- **GOAL OF THE EXERCISE**:
Check each line of the records below for the word "scene" and copy those where it appears.
--- start ENTRIES ---
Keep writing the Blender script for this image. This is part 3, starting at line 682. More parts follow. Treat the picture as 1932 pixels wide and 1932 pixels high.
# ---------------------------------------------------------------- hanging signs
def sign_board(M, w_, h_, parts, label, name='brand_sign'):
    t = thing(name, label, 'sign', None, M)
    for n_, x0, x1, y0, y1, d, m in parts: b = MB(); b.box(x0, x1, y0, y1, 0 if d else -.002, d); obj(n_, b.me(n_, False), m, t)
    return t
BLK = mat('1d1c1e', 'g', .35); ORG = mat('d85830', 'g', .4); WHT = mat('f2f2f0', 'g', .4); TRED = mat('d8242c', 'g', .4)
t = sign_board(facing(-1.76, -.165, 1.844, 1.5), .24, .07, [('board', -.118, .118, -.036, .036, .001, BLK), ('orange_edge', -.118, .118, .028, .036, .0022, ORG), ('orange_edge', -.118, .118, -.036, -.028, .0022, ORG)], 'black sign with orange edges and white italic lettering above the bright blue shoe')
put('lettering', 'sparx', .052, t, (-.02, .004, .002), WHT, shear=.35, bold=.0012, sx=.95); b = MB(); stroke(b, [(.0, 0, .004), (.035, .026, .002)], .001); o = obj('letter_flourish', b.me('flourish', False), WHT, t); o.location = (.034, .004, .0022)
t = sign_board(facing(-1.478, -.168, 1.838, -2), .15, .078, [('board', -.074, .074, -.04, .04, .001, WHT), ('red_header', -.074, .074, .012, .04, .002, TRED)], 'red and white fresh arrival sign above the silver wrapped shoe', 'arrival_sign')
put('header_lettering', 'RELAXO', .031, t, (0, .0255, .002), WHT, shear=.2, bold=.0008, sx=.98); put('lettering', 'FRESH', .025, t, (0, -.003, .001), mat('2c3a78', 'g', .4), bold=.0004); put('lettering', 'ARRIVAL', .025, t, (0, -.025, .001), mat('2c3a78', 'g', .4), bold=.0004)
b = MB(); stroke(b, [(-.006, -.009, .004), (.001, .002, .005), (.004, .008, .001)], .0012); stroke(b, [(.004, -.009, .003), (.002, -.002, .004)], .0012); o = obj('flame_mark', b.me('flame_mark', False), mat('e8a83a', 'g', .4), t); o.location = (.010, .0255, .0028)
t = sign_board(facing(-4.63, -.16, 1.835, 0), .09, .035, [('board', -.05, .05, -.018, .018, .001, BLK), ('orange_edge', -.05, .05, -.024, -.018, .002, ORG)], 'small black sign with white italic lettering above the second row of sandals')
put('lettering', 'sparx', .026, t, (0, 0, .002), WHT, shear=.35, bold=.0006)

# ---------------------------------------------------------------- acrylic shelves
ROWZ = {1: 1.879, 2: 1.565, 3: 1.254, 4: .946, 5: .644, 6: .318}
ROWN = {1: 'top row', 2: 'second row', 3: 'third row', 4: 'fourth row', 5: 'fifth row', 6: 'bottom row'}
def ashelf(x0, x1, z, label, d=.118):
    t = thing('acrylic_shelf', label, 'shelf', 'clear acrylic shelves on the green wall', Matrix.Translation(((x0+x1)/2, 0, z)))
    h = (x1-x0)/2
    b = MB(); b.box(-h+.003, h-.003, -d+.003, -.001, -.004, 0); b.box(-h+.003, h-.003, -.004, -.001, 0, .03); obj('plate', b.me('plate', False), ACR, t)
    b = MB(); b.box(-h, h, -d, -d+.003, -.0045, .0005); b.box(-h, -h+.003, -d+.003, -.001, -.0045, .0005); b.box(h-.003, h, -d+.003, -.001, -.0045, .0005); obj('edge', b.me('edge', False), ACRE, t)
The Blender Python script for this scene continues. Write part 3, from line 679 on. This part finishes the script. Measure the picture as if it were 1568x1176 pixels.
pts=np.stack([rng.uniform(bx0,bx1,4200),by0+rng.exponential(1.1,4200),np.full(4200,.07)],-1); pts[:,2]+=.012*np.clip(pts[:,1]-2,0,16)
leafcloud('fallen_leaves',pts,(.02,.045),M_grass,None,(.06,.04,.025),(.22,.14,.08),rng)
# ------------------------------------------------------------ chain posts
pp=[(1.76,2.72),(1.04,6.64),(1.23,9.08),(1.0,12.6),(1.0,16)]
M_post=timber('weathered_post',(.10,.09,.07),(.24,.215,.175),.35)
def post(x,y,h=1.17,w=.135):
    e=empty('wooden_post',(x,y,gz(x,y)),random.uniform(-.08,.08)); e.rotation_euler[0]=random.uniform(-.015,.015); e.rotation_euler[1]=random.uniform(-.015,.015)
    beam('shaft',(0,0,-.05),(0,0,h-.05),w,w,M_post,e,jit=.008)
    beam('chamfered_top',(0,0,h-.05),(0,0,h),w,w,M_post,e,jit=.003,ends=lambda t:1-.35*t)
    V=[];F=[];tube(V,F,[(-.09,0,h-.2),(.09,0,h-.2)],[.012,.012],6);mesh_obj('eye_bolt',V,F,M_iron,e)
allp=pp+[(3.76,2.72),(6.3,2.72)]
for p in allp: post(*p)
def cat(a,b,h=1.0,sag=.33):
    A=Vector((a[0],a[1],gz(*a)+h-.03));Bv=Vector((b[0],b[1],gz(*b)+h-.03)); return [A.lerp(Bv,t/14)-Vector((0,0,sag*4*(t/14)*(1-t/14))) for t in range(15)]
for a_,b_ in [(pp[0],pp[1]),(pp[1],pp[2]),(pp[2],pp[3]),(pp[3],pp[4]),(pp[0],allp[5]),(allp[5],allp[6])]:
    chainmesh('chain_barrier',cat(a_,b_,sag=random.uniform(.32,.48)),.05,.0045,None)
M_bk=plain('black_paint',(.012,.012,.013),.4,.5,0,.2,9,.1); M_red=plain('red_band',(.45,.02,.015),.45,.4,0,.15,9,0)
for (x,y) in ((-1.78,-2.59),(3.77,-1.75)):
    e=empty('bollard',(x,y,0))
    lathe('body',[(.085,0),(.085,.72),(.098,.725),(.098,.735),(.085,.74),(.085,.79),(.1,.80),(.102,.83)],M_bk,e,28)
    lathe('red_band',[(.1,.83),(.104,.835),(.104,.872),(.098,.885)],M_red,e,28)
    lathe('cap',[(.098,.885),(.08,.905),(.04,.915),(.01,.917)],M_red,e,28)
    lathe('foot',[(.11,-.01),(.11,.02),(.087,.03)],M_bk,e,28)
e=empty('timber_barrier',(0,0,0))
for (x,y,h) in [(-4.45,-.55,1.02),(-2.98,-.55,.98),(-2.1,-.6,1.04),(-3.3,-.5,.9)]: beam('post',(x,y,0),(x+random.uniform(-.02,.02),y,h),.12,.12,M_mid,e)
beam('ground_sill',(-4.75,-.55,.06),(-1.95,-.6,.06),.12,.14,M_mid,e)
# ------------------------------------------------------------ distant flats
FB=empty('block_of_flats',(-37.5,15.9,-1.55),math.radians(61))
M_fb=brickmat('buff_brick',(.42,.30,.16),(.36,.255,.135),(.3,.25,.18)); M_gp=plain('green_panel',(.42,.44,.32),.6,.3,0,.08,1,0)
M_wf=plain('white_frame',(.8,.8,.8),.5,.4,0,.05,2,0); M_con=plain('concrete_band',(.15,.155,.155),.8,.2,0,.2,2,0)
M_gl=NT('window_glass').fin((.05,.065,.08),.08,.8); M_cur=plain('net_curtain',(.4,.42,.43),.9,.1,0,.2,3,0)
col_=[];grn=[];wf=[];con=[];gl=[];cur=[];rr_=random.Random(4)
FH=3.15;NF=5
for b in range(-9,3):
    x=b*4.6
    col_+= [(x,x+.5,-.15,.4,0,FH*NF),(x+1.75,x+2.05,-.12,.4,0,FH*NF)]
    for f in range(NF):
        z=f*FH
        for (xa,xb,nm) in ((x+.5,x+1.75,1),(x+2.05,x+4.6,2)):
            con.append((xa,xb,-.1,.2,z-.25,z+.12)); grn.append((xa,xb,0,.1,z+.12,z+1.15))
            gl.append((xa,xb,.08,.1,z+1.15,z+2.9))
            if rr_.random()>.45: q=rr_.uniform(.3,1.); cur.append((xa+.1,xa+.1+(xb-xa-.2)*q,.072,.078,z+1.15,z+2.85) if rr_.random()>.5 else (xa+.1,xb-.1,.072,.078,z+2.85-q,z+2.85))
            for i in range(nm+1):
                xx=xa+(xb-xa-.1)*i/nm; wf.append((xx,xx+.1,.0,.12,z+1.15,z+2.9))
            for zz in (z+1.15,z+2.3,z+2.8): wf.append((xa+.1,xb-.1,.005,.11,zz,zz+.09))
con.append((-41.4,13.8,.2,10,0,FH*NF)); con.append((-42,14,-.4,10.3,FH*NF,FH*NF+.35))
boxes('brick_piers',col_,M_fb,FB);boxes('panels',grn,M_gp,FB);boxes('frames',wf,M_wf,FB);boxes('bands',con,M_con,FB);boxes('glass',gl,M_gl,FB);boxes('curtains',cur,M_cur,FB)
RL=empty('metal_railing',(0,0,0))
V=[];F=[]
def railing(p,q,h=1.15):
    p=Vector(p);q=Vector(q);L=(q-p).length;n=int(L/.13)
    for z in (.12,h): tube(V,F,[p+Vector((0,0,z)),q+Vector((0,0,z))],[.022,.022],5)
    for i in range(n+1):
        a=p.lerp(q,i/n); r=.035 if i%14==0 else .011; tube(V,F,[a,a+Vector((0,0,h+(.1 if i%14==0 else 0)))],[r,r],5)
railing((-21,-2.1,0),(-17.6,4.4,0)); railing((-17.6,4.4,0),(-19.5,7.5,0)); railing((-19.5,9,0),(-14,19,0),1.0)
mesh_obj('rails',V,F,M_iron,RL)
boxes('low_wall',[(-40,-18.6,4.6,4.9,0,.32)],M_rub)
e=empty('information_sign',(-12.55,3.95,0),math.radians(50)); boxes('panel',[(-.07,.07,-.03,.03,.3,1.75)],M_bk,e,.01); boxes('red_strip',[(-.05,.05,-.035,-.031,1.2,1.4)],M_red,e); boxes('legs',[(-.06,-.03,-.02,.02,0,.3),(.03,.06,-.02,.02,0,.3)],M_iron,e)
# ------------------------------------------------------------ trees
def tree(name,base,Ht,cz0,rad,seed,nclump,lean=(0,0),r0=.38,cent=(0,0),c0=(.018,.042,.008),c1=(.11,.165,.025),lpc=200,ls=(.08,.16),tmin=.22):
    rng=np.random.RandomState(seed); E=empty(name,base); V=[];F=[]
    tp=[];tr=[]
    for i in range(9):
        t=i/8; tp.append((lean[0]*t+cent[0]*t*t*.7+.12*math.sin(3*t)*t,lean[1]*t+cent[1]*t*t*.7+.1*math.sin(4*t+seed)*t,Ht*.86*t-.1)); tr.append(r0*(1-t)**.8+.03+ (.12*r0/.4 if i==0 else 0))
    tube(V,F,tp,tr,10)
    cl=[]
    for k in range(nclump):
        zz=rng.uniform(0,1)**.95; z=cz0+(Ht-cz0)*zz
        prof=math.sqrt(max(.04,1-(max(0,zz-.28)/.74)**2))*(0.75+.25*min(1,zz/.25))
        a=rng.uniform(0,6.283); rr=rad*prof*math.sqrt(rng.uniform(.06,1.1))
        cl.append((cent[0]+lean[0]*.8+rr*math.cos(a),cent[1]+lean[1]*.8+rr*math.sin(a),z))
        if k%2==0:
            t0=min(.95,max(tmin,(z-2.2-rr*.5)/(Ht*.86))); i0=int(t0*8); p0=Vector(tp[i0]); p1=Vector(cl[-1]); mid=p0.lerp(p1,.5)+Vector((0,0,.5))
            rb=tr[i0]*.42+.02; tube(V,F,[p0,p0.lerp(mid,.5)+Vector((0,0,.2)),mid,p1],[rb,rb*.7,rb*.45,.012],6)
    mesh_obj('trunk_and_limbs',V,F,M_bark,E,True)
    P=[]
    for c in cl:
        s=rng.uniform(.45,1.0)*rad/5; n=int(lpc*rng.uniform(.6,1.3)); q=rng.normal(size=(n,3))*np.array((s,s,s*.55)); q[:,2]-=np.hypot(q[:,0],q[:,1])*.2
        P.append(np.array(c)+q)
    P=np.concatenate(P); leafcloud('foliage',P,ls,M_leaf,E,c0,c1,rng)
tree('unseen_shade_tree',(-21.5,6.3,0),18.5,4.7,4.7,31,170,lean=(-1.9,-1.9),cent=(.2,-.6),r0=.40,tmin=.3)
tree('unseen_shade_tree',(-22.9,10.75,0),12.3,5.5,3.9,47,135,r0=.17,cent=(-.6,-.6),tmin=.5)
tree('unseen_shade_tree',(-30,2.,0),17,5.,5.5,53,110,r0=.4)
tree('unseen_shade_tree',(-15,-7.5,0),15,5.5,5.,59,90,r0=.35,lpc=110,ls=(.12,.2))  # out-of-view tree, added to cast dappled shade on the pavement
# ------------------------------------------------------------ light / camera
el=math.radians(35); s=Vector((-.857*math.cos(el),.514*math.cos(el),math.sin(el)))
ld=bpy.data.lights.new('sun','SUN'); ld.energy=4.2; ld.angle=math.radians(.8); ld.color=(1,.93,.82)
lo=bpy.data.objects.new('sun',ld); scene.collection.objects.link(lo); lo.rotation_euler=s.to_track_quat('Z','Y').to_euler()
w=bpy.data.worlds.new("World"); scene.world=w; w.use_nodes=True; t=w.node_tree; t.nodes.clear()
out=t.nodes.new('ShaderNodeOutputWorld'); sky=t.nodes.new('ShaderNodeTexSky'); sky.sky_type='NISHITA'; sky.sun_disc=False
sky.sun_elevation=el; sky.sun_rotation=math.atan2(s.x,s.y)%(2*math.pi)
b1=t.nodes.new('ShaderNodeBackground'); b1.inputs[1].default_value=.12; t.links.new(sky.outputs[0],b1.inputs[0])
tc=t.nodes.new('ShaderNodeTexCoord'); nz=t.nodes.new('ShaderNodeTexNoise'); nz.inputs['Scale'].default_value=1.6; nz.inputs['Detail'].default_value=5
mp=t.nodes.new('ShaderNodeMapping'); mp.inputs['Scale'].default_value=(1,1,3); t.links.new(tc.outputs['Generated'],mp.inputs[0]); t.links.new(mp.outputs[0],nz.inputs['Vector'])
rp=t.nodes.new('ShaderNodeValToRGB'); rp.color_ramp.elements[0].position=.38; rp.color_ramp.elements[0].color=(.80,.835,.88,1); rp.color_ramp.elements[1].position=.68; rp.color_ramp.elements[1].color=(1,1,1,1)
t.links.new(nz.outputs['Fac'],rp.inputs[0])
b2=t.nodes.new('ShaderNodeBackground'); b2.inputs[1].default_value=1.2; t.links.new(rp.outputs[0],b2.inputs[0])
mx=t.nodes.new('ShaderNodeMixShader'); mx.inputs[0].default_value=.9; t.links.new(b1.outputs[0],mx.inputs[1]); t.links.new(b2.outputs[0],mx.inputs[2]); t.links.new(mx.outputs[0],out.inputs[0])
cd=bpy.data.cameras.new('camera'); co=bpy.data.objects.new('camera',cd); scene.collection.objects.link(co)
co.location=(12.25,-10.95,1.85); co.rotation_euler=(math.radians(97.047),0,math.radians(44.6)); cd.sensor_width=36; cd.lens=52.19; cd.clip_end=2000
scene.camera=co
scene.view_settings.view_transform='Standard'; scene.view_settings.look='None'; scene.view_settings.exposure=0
--- end ENTRIES ---
- **FULL OUTPUT**:
The Blender Python script for this scene continues. Write part 3, from line 679 on. This part finishes the script. Measure the picture as if it were 1568x1176 pixels.
lo=bpy.data.objects.new('sun',ld); scene.collection.objects.link(lo); lo.rotation_euler=s.to_track_quat('Z','Y').to_euler()
w=bpy.data.worlds.new("World"); scene.world=w; w.use_nodes=True; t=w.node_tree; t.nodes.clear()
cd=bpy.data.cameras.new('camera'); co=bpy.data.objects.new('camera',cd); scene.collection.objects.link(co)
scene.camera=co
scene.view_settings.view_transform='Standard'; scene.view_settings.look='None'; scene.view_settings.exposure=0